Video Discription |
IAN: It's been 75 years since the D-day invasion brought about the beginning of the end for Nazi Germany. It's been 30 since the fall of the Berlin Wall, which despite lingering divisions between East and West, left Germany with a resurgent economy. A Wirtschaftswunder, making it the most prosperous in Europe. And for the past decade plus, stewardship of that economic engine could be traced back to a woman whom Germans lovingly called 'Mutter', or mother. That's Angela Merkel. She's twice named by Forbes as the world's second most powerful person behind Vladimir Putin. Merkel has helmed her country and, indeed, Europe through crisis after crisis. The 2008 financial meltdown, the Greek economic collapse, Eurozone threats, the migrant crisis. But that last one contributed to her undoing. Four years ago, chancellor Merkel opened Germany's borders to refugees fleeing war torn places like Syria and Iraq. Since then, anti-immigrant parties have leapt ahead in the polls. Also capitalizing on a West German disconnect with the former communist East where jobs and prosperity have lagged.
REAGAN SOT: "Mr. Gorbachev, tear down this wall".
IAN: You see, all that Wirtschaftswunder wasn't as wonderful in the East as it was in the West. Since reunification in 1990, the economy in Eastern Germany has certainly improved, but a 2018 report on German unity found it remains at 75% the strength of Western regions. It's poor, and 57% of Germans in the East reported feeling like second class citizens. Only 38% of them surveyed felt that reunification has been a success. And those conditions are creating a ripe environment for the rise of nationalism and right-wing movements.
PROTESTORS SOT: [In German] Homeland, Freedom, Tradition. Multiculturalism will ruin all that.
IAN: The country's political center has held, but only just. In Brandenburg, the far right Alternative for Germany, AfD, party effectively doubled its share of the vote, and in Saxony AfD almost tripled its share to nearly 28%. That's only five percentage points behind Merkel's own center-right Christian Democrats.
Coalitions have been cobbled together to beat back the AfD's influence while the Merkel government has reduced asylum applications and ramped up deportations to quell local discontent, but the cat's out of the bag. German politics have grown fractious with those like Merkel and her successors now having to fend off a new, if not familiar, political influence intent on reviving that old "us versus them" way of thinking. Something that's growing all across the continent. Meanwhile, economic storm clouds are gathering. The latest read is that the German economy is heading towards recession. The reasons are varied, but for starters, Germany is the world's third largest exporter.

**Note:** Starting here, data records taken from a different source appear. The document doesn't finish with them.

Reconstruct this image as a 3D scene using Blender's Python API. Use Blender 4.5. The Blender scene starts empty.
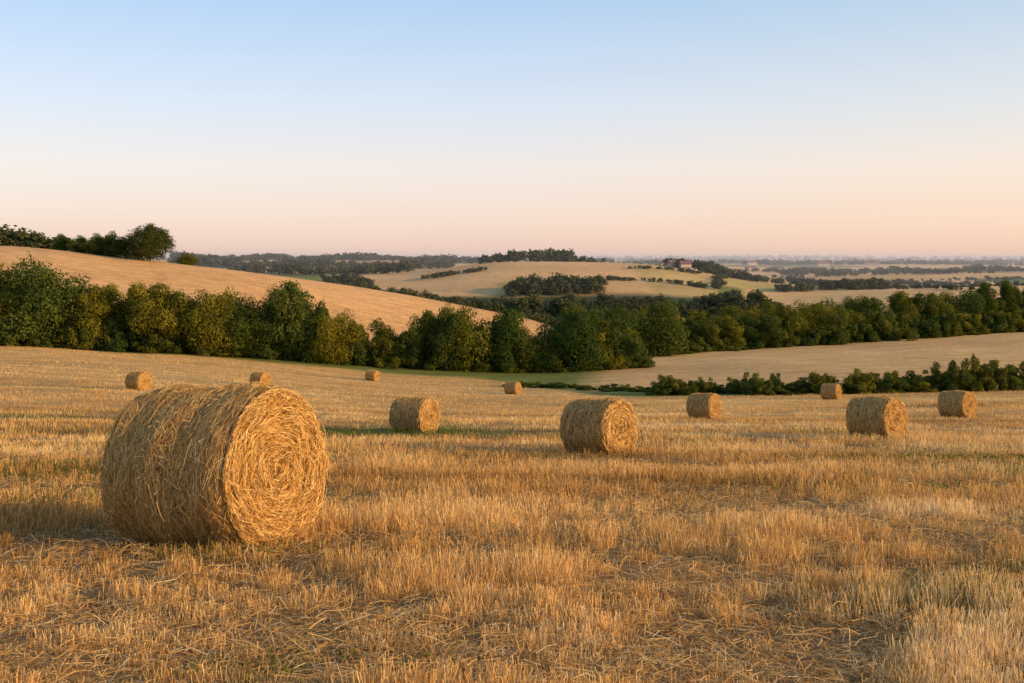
import bpy, math, numpy as np
from mathutils import Vector, Matrix
rng=np.random.default_rng(7)
sc=bpy.context.scene
sc.view_settings.view_transform='Standard'; sc.view_settings.look='None'; sc.view_settings.exposure=0

def lin(r,g,b):
    f=lambda c:(c/255/12.92 if c/255<=0.04045 else ((c/255+0.055)/1.055)**2.4)
    return (f(r),f(g),f(b),1)

# ---------------------------------------------------------------- noise
TAB=np.random.default_rng(3).random((256,256))
def vn(x,y,s=0):
    x=np.asarray(x,float)+s*17.3; y=np.asarray(y,float)+s*9.7
    xi=np.floor(x).astype(int); yi=np.floor(y).astype(int)
    fx=x-xi; fy=y-yi; fx=fx*fx*(3-2*fx); fy=fy*fy*(3-2*fy)
    a=TAB[xi%256,yi%256]; b=TAB[(xi+1)%256,yi%256]; c=TAB[xi%256,(yi+1)%256]; d=TAB[(xi+1)%256,(yi+1)%256]
    return (a*(1-fx)+b*fx)*(1-fy)+(c*(1-fx)+d*fx)*fy
def fbm(x,y,s=0,o=4):
    t=0;a=.5;n=0
    for k in range(o):
        t=t+a*vn(x*2**k,y*2**k,s+k); n+=a; a*=.5
    return t/n
def sstep(a,b,x):
    t=np.clip((x-a)/(b-a),0,1); return t*t*(3-2*t)

# ---------------------------------------------------------------- terrain heights (metres, eye level = 0)
UC=np.array([-0.75,-0.51,-0.39,-0.26,-0.13,0,0.13,0.26,0.39,0.51,0.75])
ROWS=[
(0,   [-1.5]*11),
(10,  [-2.77]*11),
(27,  [-5.1,-5.1,-5.1,-5.15,-5.2,-5.27,-5.27,-5.27,-5.25,-5.25,-5.25]),
(40,  [-6.8,-6.8,-6.8,-6.9,-6.95,-7,-7,-7,-7,-7,-7]),
(56,  [-8.6,-8.6,-8.7,-8.8,-9.0,-9.1,-9.1,-9.1,-9.0,-8.8,-8.8]),
(80,  [-10,-10.3,-10.5,-10.9,-11.8,-12,-12.1,-12,-11.8,-11.6,-11.5]),
(100, [-11,-11.5,-12,-12.8,-13.8,-14.2,-14.2,-13.9,-13.6,-13.3,-13]),
(120, [-12,-12.3,-13,-14.2,-15.6,-16.2,-16,-15.7,-15.3,-15,-15]),
(140, [-12.5,-12.8,-13.8,-15.2,-17,-17.8,-17.2,-16.6,-16.2,-16,-16]),
(160, [-13.2,-13.6,-14.6,-15.8,-17.5,-18.5,-18,-17.2,-16.8,-16.5,-16.5]),
(200, [-14,-15,-16.5,-18,-20,-21,-19.8,-18.8,-18,-17.5,-17]),
(250, [-14,-16,-18,-20,-24,-25,-22.6,-20.4,-18.8,-17.4,-16]),
(300, [-6,-7,-10,-15,-23,-29,-28,-25,-22,-19,-17]),
(360, [5,4.3,0,-5.4,-12,-21,-31,-30,-27,-22,-18]),
(430, [3,2,-3,-10,-18,-29,-36,-34,-30,-25,-18]),
(520, [-5,-5,-10,-18,-27,-35,-38,-36,-31,-28,-22]),
(640, [-10,-10,-15,-22,-30,-34,-34,-33,-27,-24,-20]),
(750, [-10,-12,-15,-20,-24,-18,-17,-27,-23.5,-21,-18]),
(850, [-8,-8,-10,-16,-14.5,-3.4,-5,-22,-28,-28,-25]),
(1000,[-5,-5,-8,-14,-15,-14,-16,-25,-30,-30,-28]),
(1300,[-3,-3,-3,-5,-6,-10,-18,-24,-21,-19,-20]),
(1700,[0,0,-2,-3,-4,-6,-12,-22,-26,-25,-22]),
(2300,[-5,-5,-5,-6,-8,-10,-14,-14,-14,-16,-18]),
(3200,[-10,-10,-10,-10,-12,-14,-16,-20,-20,-16,-14]),
(5000,[-15,-15,-15,-15,-14,-14,-12,-10,-10,-10,-12]),
(8000,[-6]*11),(14000,[-20]*11)]
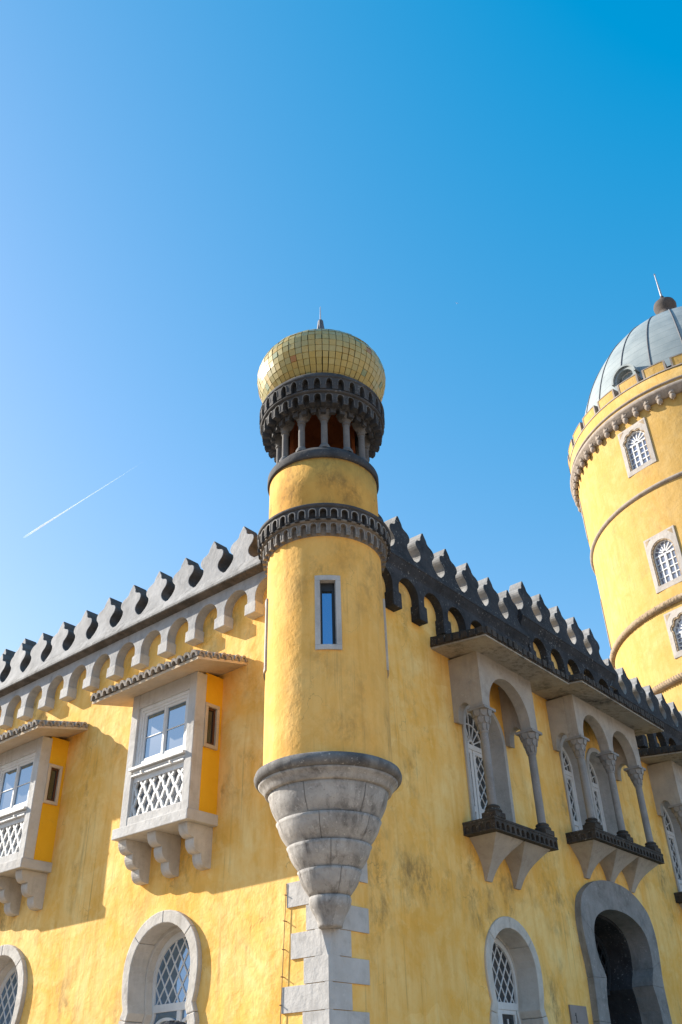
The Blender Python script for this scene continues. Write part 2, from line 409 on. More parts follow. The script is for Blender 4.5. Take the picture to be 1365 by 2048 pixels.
_do = _do+smooth_half([(1.46, 3.361), (1.47, 3.55), (1.52, 3.83), (1.55, 4.1), (1.54, 4.32), (1.48, 4.52), (1.34, 4.72), (.92, 4.95), (.46, 5.06), (0, 5.09)])
door_o, door_i = both(_do), both(_di)

def arch_open(cu, half, spring, z0, b=None, n=14):
    return [(cu-half, z0)]+arc(cu, spring, half, b or half, pi, 0, n)+[(cu+half, z0)]

LWU = [3.11, 7.30, 11.49]        # horseshoe windows of the sunny front
RWU = [4.335, 12.6]
BD = [(4.265, 5.36, 6.98, .60), (12.47, 5.36, 6.98, .60)]            # balcony doors (centre, sill, spring, half)
BT = [(7.66, 5.80, 7.33, .47), (8.80, 5.80, 7.33, .47)]

# walls with real openings
wl = MB()
holes = [shrink(hs_win(u), u, 3.0, .93) for u in LWU]
wl.plate(LW, [(0.5, 0), (17, 0), (17, 9.1), (0.5, 9.1)], holes, -.5, 0)
holes = [shrink(hs_win(u), u, 3.0, .93) for u in RWU]+[shrink(door_o, DC, 3.0, .93)]
holes = [[(p[0], max(.03, p[1])) for p in h] for h in holes]
for cu, zs, sp, hf in BD+BT: holes.append(arch_open(cu, hf+.03, sp, zs))
wl.plate(RW, [(0, 0), (22, 0), (22, 10.0), (10.3, 10.0), (10.3, 10.2), (6.0, 10.2), (6.0, 9.6), (0, 9.6), (0, 3.6), (.16, 3.6), (.16, 3.1), (0, 3.1)], holes, -.5, 0)
wl.box(LW, .2, .5, -.16, -.0005, 3.1005, 3.5995)
wl.build('wall', 'yellow', palace)
rf = MB()
rf.plate(ID, [], [], 0, 0) if False else None
rf.box(ID, .5, 22, .5, 17, 9.0, 9.12); rf.box(ID, .5, 22, 16.9, 17.1, 0, 9.0); rf.box(ID, 21.9, 22.1, .5, 16.9, 0, 9.0)
rf.build('roof_terrace', 'merlon', palace)
fl = MB(); fl.box(ID, .9, 21, 1.6, 16, 0, .1); fl.box(ID, .9, 21, 2.6, 2.8, .1, 9.0); fl.box(ID, 1.6, 1.8, 2.8, 16, .1, 9.0); fl.box(ID,.55,21,.55,2.6,4.75,4.9); fl.box(ID,.55,1.6,2.6,16,4.75,4.9)
fl.build('interior_wall', flat('dim_interior_plaster', (.10, .095, .09), .9), palace)

# quoins
q = MB()
lev = [(4.08, 3.77, .69), (3.77, 3.465, .35), (3.465, 3.16, .61), (3.16, 2.87, .39), (2.87, 2.575, .765), (2.575, 2.28, .41), (2.28, 1.98, .70), (1.98, 1.68, .40), (1.68, 1.38, .72), (1.38, 1.08, .4), (1.08, .78, .7), (.78, .4, .42), (.4, 0, .7)]
levr = [(4.38, 4.08, .80), (4.08, 3.77, .42), (3.77, 3.465, .79), (3.465, 3.16, .42), (3.16, 2.87, .765), (2.87, 2.575, .41), (2.575, 2.28, .73), (2.28, 1.98, .41), (1.98, 1.68, .75), (1.68, 1.38, .42), (1.38, 1.08, .75), (1.08, .78, .42), (.78, .4, .74), (.4, 0, .42)]
for z1, z0, wd in lev:
    if z0 >= 3.1: q.plate(LW, [(.10, z0+.004), (wd, z0+.004), (wd, z1-.004), (.10, z1-.004)], [], -.1, .022)
    else: q.plate(LW, [(-.02, z0+.004), (wd, z0+.004), (wd, z1-.004), (-.02, z1-.004)], [], -.1, .022)
for z1, z0, wd in levr:
    q.plate(RW, [((.10 if z0 >= 3.1 else -.018), z0+.004), (wd, z0+.004), (wd, z1-.004), ((.10 if z0 >= 3.1 else -.018), z1-.004)], [], -.1, .022)
# solid corner: square below, chamfered up to the corbel foot
q.box(ID, -.019, .05, -.0195, .05, 0, 3.13)
bt = [(-.02, .2), (-.02, -.018), (-.018, -.02), (.2, -.02), (.2, .2)]; tp = [(-.02, .2), (-.02, .115), (.115, -.02), (.2, -.02), (.2, .2)]
q.add([(x, y, 3.128) for x, y in bt]+[(x, y, 3.52) for x, y in tp], [(0, 1, 2, 3, 4), (5, 6, 7, 8, 9)]+[(k, (k+1) % 5, 5+(k+1) % 5, 5+k) for k in range(5)])
q.build('quoins', 'quoin', palace, .006)

# ---------------- parapet pieces
def merlon_poly(u, z, sc=1.0, hw=.378):
    k = sc
    h = [(hw-.003, 0), (hw-.02, .012), (.325, .04), (.262, .085), (.215, .14), (.19, .19), (.186, .235), (.20, .28), (.232, .315), (.264, .345), (.286, .385), (.293, .425), (.284, .468), (.257, .503), (.218, .527), (.172, .542), (.13, .56), (.102, .59), (.092, .64), (.055, .70), (.022, .755), (0, .772)]
    rgt = [(u+x, z+y*k) for x, y in h]; lft = [(u-x, z+y*k) for x, y in reversed(h[:-1])]
    return rgt+lft
def merlon(mp, u, z, mat, parent, sc=1.0, hw=.378, o0=-.17, o1=.19):
    a = MB(); H = .778*sc
    base = z
    a.plate(mp, merlon_poly(0, 0, sc, hw), [], o0, o1, lambda p: o1-.06*(p[1]/H))
    L = mp(u, 0, z)
    o = a.build('merlon', 'merlon', parent, .012)
    if True:                         # left flanks: shade and staining put into the colour; right flanks paler than fronts
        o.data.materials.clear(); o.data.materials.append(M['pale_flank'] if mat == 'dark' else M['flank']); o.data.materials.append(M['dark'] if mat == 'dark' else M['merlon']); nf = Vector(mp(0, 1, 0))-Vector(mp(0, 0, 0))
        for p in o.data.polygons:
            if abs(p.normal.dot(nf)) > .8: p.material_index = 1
    o.location = L
    return o
jit = random.Random(21)
def merlon_row(mp, us, z, mat, parent, sc=1.0, hw=.378, o0=-.17, o1=.19):
    first = None
    for u in us:
        if first is None: first = merlon(mp, u, z, mat, parent, sc, hw, o0, o1)
        else:
            c = first.copy(); COL.objects.link(c); c.parent = parent; c.location = mp(u+jit.uniform(-.008, .008), jit.uniform(-.01, .01), z+jit.uniform(-.008, .004)); c.rotation_euler = (jit.uniform(-.012, .012), jit.uniform(-.012, .012), jit.uniform(-.015, .015)); c.scale = (1, 1, jit.uniform(.985, 1.015))

def cornice(mp, u0, u1, zt, mat, pj=.29):
    """zt = foot of the merlons"""
    a = MB()
    prof = [(-.2, zt-.34), (.16, zt-.34), (.172, zt-.30), (pj-.012, zt-.165), (pj, zt-.16), (pj, zt-.125), (pj-.03, zt-.11), (.2, zt+.012), (-.2, zt+.012)]
    if pj > .3: prof = [(-.2, zt-.33), (.16, zt-.33), (.18, zt-.306), (pj-.01, zt-.285), (pj, zt-.278), (pj, zt-.228), (pj-.02, zt-.213), (.2, zt+.012), (-.2, zt+.012)]
    n = max(2, int((u1-u0)/.5)); 
    vs = [mp(u0+(u1-u0)*i/n, o, z) for i in range(n+1) for o, z in prof]; k = len(prof)
    fs = [(i*k+j, i*k+(j+1) % k, (i+1)*k+(j+1) % k, (i+1)*k+j) for i in range(n) for j in range(k)]+[tuple(range(k)), tuple(range(n*k+k-1, n*k-1, -1))]
    a.add(vs, fs); return a
def corbel_table(mp, b0, pitch, nb, zb, ztop, parent, mat, matb, pw=.09, bw=.125, bh=.19, spring=None, face=.18, u0=None, u1=None, matbk=None):
    """arcaded band: nb brackets from centre b0; zb bracket bottoms; ztop top of band"""
    r = pitch/2-pw; spring = spring or ztop-.13-r
    us = [b0+pitch*i for i in range(nb)]
    ua = u0 if u0 is not None else us[0]-pw; ub = u1 if u1 is not None else us[-1]+pw
    out = [(ua, ztop)]
    if ua < us[0]-pw-.02:
        out += [(ua, spring+r*.6)]+[p for p in arc(us[0]-pitch/2, spring, r, r, pi, 0, 12) if p[0] > ua+.01]
        out += [(us[0]-pw, zb+bh)]
    else: out += [(ua, zb+bh)]
    for i, u in enumerate(us):
        if i > 0: out += [(u-pw, zb+bh)]
        out += [(u+pw, zb+bh)]
        if i < nb-1: out += arc(u+pitch/2, spring, r, r, pi, 0, 14)
    if ub > us[-1]+pw+.02: out += [p for p in arc(us[-1]+pitch/2, spring, r, r, pi, 0, 12) if p[0] < ub-.01]+[(ub, spring+r*.6)]
    out += [(ub, ztop)]
    a = MB(); a.plate(mp, out, [], -.02, face)
    t = a.build('corbel_table', mat, parent, .008)
    first = None
    for u in us:
        if first is None:
            k = MB(); k.box(mp, -bw, bw, -.02, face+.022, zb, zb+bh)
            k.box(mp, -pw-.012, pw+.012, -.02, face+.012, zb+bh-.001, zb+bh+.02)
            first = k.build('bracket', matb, t, .014); first.location = mp(u, 0, 0)
        else:
            c = first.copy(); COL.objects.link(c); c.parent = t; c.location = mp(u, 0, 0)
    return t

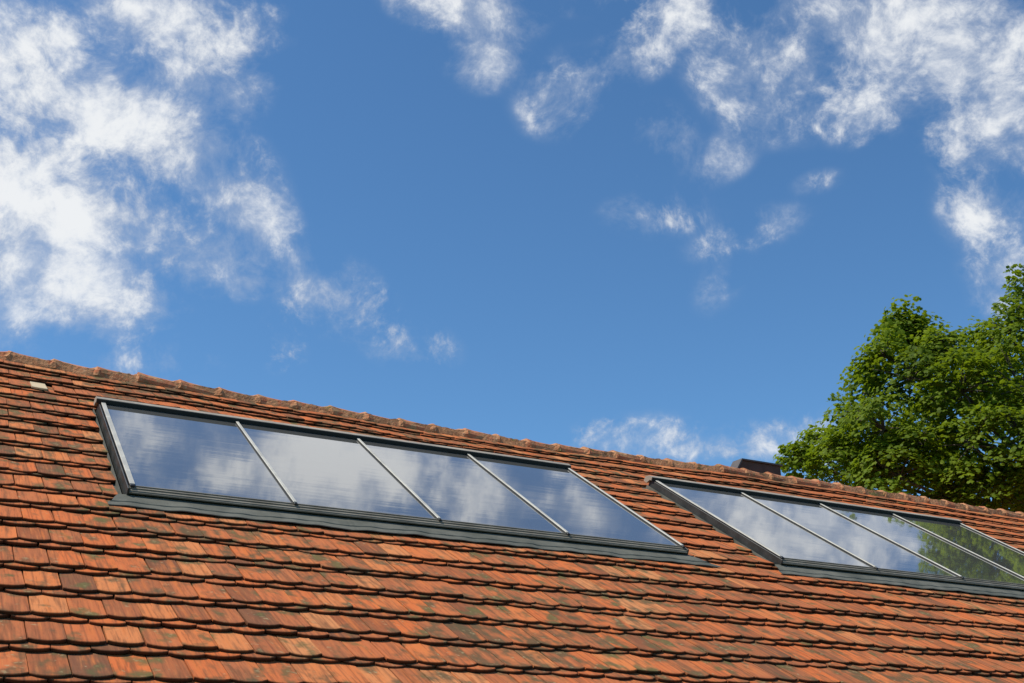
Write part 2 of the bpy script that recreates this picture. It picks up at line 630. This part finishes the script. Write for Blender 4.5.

Its big manufacturing sector relies on steady trading partners, so US-China trade war, Brexit, that all leaves it particularly exposed and that means Germans will start to feel the pinch, just about the same time that a growing political movement is looking for someone to blame.
Ian Bremmer breaks down the current state of political affairs in Germany and describes in detail the conditions that led to a rising right wing.